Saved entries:
--- Start ---

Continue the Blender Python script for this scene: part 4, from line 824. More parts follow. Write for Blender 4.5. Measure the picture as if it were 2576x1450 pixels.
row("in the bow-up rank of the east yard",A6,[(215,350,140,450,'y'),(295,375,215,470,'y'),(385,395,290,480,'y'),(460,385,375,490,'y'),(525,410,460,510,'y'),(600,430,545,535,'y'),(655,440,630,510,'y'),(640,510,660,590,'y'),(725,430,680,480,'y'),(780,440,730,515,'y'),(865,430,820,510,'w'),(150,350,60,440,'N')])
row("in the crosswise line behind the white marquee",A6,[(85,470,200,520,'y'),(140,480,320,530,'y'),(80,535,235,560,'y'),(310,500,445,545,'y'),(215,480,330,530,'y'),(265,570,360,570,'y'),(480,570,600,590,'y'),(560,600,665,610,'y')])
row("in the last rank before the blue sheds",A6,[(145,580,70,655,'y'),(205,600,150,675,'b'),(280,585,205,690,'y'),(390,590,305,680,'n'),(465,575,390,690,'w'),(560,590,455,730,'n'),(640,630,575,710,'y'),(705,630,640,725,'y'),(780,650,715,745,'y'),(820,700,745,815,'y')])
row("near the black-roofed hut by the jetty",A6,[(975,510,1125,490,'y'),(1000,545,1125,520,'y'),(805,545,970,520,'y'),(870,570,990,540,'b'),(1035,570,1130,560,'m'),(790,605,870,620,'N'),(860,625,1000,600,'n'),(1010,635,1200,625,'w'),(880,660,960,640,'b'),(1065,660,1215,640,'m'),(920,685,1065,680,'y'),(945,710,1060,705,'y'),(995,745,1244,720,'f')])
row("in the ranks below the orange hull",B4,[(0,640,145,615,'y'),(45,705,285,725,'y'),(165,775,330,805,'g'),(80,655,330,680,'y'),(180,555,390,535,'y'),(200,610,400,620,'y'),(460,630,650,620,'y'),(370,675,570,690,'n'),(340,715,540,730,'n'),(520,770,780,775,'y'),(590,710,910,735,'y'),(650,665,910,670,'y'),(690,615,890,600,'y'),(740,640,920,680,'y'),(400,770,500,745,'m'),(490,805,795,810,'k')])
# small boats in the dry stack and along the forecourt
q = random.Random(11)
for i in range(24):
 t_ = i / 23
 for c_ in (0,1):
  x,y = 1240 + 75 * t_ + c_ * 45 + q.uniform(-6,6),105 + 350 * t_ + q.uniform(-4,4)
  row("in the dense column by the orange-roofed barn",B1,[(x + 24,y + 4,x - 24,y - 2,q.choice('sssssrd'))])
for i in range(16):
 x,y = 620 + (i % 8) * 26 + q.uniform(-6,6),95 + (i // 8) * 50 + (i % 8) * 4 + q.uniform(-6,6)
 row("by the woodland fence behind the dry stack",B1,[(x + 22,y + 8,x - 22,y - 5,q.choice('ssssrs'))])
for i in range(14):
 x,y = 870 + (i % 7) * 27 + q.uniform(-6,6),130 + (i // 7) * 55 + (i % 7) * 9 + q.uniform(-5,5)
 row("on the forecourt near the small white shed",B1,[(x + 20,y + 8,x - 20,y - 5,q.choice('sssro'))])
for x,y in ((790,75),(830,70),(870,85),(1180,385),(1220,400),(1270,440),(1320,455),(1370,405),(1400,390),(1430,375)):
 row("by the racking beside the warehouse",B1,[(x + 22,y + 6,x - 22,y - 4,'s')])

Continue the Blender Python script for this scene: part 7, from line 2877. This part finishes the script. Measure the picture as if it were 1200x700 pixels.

--- End ---

Select every line of the material above holding the word "Measure" and copy it.

Continue the Blender Python script for this scene: part 4, from line 824. More parts follow. Write for Blender 4.5. Measure the picture as if it were 2576x1450 pixels.
Continue the Blender Python script for this scene: part 7, from line 2877. This part finishes the script. Measure the picture as if it were 1200x700 pixels.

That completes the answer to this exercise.